Gather all lines with the word "scene" in them.

[Input start]

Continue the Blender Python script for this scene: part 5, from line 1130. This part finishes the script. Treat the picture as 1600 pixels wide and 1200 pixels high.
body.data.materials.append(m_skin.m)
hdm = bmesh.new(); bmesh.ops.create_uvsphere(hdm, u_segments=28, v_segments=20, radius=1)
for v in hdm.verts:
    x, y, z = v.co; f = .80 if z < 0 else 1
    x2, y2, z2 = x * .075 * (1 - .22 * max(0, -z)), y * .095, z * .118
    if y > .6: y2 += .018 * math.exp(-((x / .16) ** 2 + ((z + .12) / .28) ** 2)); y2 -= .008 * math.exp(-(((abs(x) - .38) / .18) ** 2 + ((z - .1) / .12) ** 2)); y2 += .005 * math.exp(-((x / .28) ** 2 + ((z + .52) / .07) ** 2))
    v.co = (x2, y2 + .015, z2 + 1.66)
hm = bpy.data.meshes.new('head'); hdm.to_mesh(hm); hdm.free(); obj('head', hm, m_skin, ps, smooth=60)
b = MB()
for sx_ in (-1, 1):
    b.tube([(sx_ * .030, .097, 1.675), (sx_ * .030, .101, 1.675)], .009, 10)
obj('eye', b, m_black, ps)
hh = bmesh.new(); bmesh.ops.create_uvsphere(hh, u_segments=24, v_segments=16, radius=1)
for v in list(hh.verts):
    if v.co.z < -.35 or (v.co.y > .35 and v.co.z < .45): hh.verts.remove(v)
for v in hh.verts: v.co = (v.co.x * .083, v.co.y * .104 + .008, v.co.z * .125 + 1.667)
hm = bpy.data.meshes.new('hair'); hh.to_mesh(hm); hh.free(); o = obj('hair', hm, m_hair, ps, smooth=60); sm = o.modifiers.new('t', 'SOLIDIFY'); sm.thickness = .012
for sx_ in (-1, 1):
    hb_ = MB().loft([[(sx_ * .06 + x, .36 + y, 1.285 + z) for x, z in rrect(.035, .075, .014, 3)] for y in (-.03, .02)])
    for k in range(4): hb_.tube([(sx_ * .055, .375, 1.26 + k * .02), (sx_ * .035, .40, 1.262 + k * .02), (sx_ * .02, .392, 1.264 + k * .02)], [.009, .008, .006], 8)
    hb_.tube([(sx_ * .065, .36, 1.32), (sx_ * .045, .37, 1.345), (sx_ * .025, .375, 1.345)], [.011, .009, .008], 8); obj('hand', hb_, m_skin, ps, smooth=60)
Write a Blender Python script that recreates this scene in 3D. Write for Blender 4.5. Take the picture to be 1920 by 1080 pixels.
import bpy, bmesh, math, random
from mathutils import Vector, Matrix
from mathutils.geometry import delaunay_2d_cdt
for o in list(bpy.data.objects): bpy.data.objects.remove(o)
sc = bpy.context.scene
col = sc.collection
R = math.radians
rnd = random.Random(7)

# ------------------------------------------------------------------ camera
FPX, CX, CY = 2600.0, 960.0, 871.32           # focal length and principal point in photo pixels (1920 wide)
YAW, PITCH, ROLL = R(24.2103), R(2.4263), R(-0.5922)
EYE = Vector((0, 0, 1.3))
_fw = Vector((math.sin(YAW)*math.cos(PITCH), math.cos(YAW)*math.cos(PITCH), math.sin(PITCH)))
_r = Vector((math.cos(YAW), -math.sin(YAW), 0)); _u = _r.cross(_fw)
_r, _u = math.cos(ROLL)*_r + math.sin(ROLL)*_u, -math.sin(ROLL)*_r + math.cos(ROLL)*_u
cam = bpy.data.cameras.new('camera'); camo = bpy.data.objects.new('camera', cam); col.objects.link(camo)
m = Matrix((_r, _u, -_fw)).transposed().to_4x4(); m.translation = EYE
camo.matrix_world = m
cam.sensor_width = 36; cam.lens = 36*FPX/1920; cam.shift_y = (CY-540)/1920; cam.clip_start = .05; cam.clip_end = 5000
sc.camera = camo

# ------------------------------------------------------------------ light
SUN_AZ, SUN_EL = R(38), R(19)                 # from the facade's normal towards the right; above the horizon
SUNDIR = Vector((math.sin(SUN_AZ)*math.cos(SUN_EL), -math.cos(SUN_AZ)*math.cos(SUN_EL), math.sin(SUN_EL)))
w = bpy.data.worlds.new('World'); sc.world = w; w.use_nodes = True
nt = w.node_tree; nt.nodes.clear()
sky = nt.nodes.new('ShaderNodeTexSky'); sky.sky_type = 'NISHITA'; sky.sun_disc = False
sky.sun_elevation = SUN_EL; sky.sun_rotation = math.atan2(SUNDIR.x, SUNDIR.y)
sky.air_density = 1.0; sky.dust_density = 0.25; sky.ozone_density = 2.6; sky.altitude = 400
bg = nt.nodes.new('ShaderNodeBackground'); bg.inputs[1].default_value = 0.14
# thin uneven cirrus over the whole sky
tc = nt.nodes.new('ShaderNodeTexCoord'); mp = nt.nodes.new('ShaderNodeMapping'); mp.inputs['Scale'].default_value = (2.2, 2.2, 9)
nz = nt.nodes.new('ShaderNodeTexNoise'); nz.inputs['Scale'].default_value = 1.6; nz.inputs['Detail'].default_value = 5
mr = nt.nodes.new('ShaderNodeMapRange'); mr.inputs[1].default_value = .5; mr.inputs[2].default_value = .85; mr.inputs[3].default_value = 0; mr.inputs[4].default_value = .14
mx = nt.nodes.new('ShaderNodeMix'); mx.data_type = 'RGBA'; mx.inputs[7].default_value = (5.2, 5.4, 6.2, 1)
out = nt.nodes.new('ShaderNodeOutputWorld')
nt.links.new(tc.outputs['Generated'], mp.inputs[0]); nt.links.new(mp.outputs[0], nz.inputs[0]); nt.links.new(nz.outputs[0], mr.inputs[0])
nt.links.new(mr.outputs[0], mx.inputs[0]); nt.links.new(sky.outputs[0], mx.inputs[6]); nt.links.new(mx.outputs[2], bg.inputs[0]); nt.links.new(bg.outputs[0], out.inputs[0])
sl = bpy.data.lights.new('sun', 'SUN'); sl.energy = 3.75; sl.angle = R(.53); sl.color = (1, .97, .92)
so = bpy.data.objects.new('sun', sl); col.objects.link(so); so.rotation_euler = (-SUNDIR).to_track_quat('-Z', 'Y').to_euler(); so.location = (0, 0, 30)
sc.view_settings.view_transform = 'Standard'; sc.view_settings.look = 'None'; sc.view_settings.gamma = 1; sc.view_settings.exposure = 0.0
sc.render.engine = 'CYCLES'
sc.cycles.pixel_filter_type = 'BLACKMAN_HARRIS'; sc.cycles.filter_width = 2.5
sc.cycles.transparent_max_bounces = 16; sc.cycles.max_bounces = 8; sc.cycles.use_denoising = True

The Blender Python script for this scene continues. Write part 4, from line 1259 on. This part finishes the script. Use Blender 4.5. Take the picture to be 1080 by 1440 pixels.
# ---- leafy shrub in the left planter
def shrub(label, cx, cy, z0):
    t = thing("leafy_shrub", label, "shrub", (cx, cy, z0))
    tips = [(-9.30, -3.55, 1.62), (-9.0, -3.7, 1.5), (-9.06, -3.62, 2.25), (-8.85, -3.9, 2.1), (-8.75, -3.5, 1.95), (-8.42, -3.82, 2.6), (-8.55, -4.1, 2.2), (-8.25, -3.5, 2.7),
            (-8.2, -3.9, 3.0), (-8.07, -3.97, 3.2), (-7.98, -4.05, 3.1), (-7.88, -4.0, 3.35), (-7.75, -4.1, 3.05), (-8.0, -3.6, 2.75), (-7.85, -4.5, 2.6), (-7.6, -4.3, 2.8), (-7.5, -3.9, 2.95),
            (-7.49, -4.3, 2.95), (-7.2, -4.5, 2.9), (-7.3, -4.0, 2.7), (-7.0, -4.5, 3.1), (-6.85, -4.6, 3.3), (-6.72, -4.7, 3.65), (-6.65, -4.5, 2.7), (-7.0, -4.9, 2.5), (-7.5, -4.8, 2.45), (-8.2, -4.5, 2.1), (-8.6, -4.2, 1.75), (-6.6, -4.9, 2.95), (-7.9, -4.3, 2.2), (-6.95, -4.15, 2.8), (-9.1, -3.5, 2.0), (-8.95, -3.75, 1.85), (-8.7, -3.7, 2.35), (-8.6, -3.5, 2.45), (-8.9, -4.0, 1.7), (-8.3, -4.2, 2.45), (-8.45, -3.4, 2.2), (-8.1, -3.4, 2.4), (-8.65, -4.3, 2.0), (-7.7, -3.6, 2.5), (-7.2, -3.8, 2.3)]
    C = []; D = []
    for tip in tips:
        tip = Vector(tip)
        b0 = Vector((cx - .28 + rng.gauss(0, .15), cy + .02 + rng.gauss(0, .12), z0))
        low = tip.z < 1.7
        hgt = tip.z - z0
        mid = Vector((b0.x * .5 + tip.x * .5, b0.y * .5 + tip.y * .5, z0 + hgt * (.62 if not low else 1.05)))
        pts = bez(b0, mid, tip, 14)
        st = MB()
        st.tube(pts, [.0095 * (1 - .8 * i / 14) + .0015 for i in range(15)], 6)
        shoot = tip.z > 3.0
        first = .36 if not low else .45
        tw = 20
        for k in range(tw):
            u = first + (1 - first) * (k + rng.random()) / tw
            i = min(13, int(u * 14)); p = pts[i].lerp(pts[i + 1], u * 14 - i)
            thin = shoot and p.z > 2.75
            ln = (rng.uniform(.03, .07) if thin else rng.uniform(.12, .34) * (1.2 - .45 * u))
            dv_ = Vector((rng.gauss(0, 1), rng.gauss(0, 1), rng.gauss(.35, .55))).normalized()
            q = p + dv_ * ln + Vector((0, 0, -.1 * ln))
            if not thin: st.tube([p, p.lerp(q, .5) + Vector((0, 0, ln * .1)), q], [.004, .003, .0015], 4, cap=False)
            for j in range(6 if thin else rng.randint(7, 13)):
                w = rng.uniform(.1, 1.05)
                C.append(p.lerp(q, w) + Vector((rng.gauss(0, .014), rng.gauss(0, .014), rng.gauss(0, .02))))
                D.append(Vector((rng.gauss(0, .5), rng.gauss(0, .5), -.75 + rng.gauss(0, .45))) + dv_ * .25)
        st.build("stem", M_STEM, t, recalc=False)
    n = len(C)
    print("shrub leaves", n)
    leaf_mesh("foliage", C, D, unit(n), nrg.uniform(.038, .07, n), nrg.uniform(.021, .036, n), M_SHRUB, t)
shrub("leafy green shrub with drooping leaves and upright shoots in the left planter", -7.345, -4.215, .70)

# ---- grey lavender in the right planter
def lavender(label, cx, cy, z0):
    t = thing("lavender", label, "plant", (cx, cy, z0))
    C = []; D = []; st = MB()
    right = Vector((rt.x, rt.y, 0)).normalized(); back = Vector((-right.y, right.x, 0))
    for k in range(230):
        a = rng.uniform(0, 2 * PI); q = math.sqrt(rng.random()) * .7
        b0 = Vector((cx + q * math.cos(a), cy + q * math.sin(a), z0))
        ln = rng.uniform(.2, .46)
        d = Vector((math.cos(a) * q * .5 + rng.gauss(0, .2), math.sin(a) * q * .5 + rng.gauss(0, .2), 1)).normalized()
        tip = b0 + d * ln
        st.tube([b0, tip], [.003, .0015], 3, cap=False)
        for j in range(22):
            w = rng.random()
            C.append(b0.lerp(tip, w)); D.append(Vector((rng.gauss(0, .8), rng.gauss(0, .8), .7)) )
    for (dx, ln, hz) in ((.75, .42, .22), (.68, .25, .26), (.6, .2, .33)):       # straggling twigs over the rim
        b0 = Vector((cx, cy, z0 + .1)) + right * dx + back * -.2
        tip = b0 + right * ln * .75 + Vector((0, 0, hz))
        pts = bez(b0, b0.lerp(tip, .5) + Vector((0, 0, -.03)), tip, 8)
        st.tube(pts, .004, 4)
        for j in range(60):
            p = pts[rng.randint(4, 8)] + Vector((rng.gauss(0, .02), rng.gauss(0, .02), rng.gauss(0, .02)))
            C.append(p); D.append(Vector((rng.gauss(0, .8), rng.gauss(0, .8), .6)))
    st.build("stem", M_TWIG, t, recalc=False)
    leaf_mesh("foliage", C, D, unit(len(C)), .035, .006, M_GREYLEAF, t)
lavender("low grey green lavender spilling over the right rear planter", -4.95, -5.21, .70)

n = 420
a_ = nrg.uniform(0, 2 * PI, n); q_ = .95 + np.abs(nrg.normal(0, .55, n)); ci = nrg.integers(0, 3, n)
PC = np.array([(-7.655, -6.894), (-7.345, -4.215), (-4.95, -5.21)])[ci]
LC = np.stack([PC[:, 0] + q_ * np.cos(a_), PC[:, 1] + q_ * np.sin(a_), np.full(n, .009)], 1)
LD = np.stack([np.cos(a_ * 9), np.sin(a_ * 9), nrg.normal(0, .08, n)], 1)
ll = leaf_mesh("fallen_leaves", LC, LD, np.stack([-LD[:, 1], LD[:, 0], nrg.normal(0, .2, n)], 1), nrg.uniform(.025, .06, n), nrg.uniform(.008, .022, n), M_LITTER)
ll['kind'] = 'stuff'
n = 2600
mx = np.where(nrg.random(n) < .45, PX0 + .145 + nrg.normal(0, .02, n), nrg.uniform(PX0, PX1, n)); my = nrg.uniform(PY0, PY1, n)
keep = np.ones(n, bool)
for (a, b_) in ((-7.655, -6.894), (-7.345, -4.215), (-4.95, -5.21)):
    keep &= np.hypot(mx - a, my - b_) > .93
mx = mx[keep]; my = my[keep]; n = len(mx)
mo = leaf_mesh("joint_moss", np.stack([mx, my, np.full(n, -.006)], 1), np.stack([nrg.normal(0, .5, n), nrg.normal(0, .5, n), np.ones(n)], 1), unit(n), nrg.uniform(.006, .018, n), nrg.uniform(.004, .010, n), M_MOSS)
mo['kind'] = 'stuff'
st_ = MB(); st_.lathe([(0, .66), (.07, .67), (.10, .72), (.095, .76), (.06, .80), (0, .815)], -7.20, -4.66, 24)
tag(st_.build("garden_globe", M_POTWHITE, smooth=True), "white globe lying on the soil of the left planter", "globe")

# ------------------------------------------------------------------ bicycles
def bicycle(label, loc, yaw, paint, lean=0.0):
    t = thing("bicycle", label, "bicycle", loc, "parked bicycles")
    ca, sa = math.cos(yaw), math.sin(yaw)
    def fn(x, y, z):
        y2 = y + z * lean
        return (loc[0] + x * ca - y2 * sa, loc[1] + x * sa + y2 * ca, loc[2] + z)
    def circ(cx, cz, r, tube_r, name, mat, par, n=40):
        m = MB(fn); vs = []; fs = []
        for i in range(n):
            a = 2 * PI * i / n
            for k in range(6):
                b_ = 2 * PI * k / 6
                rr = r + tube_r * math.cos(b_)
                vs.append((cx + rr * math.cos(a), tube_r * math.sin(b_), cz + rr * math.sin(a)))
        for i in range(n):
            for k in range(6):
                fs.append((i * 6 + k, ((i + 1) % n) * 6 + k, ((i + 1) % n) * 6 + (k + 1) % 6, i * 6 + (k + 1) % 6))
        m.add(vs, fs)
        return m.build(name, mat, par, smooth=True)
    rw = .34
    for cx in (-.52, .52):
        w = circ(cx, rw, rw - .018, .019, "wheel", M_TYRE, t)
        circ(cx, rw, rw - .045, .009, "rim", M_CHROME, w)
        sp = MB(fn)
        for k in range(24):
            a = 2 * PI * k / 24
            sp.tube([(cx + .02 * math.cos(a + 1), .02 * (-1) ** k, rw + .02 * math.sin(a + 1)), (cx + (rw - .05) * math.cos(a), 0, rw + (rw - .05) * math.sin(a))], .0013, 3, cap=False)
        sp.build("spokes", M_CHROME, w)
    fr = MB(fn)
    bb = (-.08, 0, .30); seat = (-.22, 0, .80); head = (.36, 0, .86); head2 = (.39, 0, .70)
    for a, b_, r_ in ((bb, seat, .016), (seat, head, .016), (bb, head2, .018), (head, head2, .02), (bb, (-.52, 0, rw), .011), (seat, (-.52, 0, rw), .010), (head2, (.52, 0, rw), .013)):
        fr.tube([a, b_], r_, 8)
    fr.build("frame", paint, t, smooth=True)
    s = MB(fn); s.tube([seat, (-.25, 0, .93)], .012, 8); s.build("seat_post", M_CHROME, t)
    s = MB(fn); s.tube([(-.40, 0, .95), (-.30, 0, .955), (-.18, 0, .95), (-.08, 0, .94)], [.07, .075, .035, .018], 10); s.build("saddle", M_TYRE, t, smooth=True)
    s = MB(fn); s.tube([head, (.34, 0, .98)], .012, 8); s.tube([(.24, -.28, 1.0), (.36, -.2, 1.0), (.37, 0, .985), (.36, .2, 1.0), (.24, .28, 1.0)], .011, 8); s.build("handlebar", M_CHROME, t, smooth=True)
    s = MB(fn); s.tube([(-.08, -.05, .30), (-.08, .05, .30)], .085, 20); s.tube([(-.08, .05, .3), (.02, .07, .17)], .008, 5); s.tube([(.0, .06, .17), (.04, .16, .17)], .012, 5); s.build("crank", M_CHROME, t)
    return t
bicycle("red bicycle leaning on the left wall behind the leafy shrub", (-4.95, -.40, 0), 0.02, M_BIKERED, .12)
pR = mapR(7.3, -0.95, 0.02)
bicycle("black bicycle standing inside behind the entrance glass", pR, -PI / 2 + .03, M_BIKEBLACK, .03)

[Input end]

## Solution for this exercise
Continue the Blender Python script for this scene: part 5, from line 1130. This part finishes the script. Treat the picture as 1600 pixels wide and 1200 pixels high.
Write a Blender Python script that recreates this scene in 3D. Write for Blender 4.5. Take the picture to be 1920 by 1080 pixels.
sc = bpy.context.scene
The Blender Python script for this scene continues. Write part 4, from line 1259 on. This part finishes the script. Use Blender 4.5. Take the picture to be 1080 by 1440 pixels.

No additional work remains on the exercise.